### Data provided ###

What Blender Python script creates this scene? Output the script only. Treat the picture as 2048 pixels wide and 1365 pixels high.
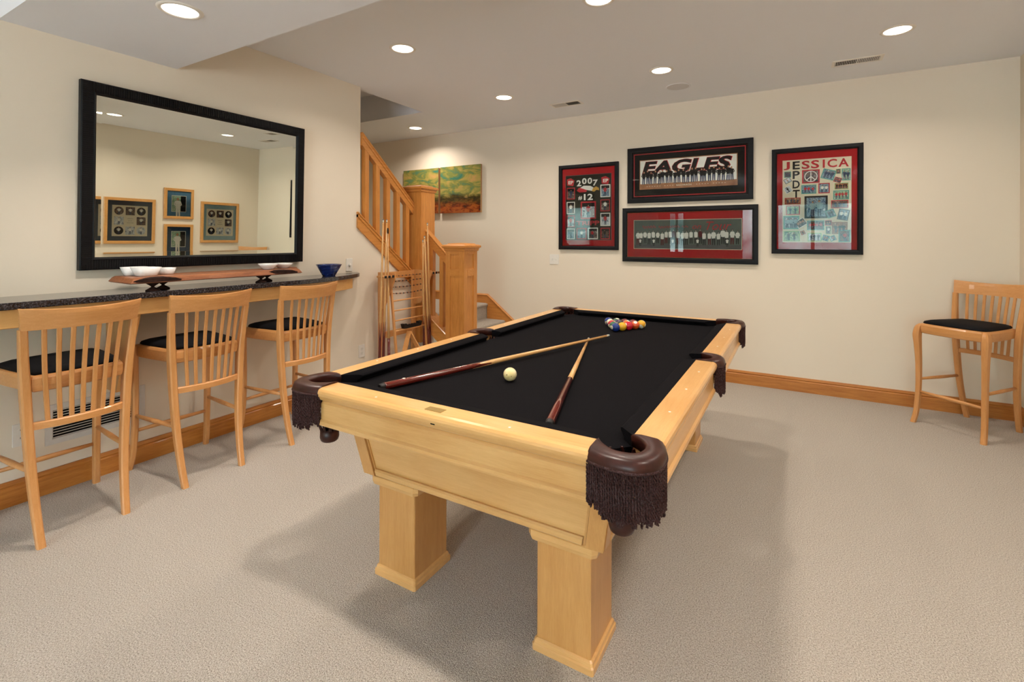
import bpy, bmesh, math, random
from mathutils import Vector, Matrix, Euler
random.seed(7)
for _o in list(bpy.data.objects):
    bpy.data.objects.remove(_o)
SC = bpy.context.scene
COL = SC.collection
PI = math.pi

# ------------------------------------------------------------------ camera
TH, ROLL, FPX, HORIZON = 0.5263, 0.003, 972.0, 481.0
cam_data = bpy.data.cameras.new('camera')
cam = bpy.data.objects.new('camera', cam_data)
COL.objects.link(cam)
cam_data.sensor_fit = 'HORIZONTAL'
cam_data.sensor_width = 36.0
cam_data.lens = FPX / 2048.0 * 36.0
cam_data.shift_y = -(682.5 - HORIZON) / 2048.0
cam_data.clip_start = 0.02
_f = Vector((-math.sin(TH), math.cos(TH), 0)); _r0 = Vector((math.cos(TH), math.sin(TH), 0)); _u0 = Vector((0, 0, 1))
_c, _s = math.cos(ROLL), math.sin(ROLL)
_R = _c * _r0 + _s * _u0; _U = _c * _u0 - _s * _r0
cam.matrix_world = Matrix(((_R.x, _U.x, -_f.x, 0), (_R.y, _U.y, -_f.y, 0), (_R.z, _U.z, -_f.z, 1.36), (0, 0, 0, 1)))
SC.camera = cam

# ------------------------------------------------------------------ exposure and light levels
SC.view_settings.view_transform = 'Standard'
SC.view_settings.look = 'None'
SC.view_settings.gamma = 1.0
SC.view_settings.use_curve_mapping = False
SC.view_settings.exposure = 0.08
LAMP_W = 9.8
LAMP_COL = (1.0, 0.885, 0.77)
SKY_STRENGTH = 33.0

# room constants (metres): left wall, right wall, far wall, wall behind the camera, ceiling
XL, XR, YB, YF, ZC = -3.45, 1.475, 5.11, -4.6, 2.765

# ------------------------------------------------------------------ world: pale sky over a belt of trees
world = bpy.data.worlds.new('world'); SC.world = world
world.use_nodes = True
nt = world.node_tree; nt.nodes.clear()
wo = nt.nodes.new('ShaderNodeOutputWorld'); bg = nt.nodes.new('ShaderNodeBackground')
tc = nt.nodes.new('ShaderNodeTexCoord'); sx = nt.nodes.new('ShaderNodeSeparateXYZ')
nz = nt.nodes.new('ShaderNodeTexNoise'); nz.inputs['Scale'].default_value = 14; nz.inputs['Detail'].default_value = 6
ramp = nt.nodes.new('ShaderNodeValToRGB')
ramp.color_ramp.elements[0].position = 0.35; ramp.color_ramp.elements[0].color = (0.015, 0.04, 0.04, 1)
ramp.color_ramp.elements[1].position = 0.68; ramp.color_ramp.elements[1].color = (0.34, 0.46, 0.48, 1)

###

Short task: Repeat the listing above up to and including the line with "XL, XR, YB, YF, ZC", starting from its first line. Drop any pictures.

Result for this task:
What Blender Python script creates this scene? Output the script only. Treat the picture as 2048 pixels wide and 1365 pixels high.
import bpy, bmesh, math, random
from mathutils import Vector, Matrix, Euler
random.seed(7)
for _o in list(bpy.data.objects):
    bpy.data.objects.remove(_o)
SC = bpy.context.scene
COL = SC.collection
PI = math.pi

# ------------------------------------------------------------------ camera
TH, ROLL, FPX, HORIZON = 0.5263, 0.003, 972.0, 481.0
cam_data = bpy.data.cameras.new('camera')
cam = bpy.data.objects.new('camera', cam_data)
COL.objects.link(cam)
cam_data.sensor_fit = 'HORIZONTAL'
cam_data.sensor_width = 36.0
cam_data.lens = FPX / 2048.0 * 36.0
cam_data.shift_y = -(682.5 - HORIZON) / 2048.0
cam_data.clip_start = 0.02
_f = Vector((-math.sin(TH), math.cos(TH), 0)); _r0 = Vector((math.cos(TH), math.sin(TH), 0)); _u0 = Vector((0, 0, 1))
_c, _s = math.cos(ROLL), math.sin(ROLL)
_R = _c * _r0 + _s * _u0; _U = _c * _u0 - _s * _r0
cam.matrix_world = Matrix(((_R.x, _U.x, -_f.x, 0), (_R.y, _U.y, -_f.y, 0), (_R.z, _U.z, -_f.z, 1.36), (0, 0, 0, 1)))
SC.camera = cam

# ------------------------------------------------------------------ exposure and light levels
SC.view_settings.view_transform = 'Standard'
SC.view_settings.look = 'None'
SC.view_settings.gamma = 1.0
SC.view_settings.use_curve_mapping = False
SC.view_settings.exposure = 0.08
LAMP_W = 9.8
LAMP_COL = (1.0, 0.885, 0.77)
SKY_STRENGTH = 33.0

# room constants (metres): left wall, right wall, far wall, wall behind the camera, ceiling
XL, XR, YB, YF, ZC = -3.45, 1.475, 5.11, -4.6, 2.765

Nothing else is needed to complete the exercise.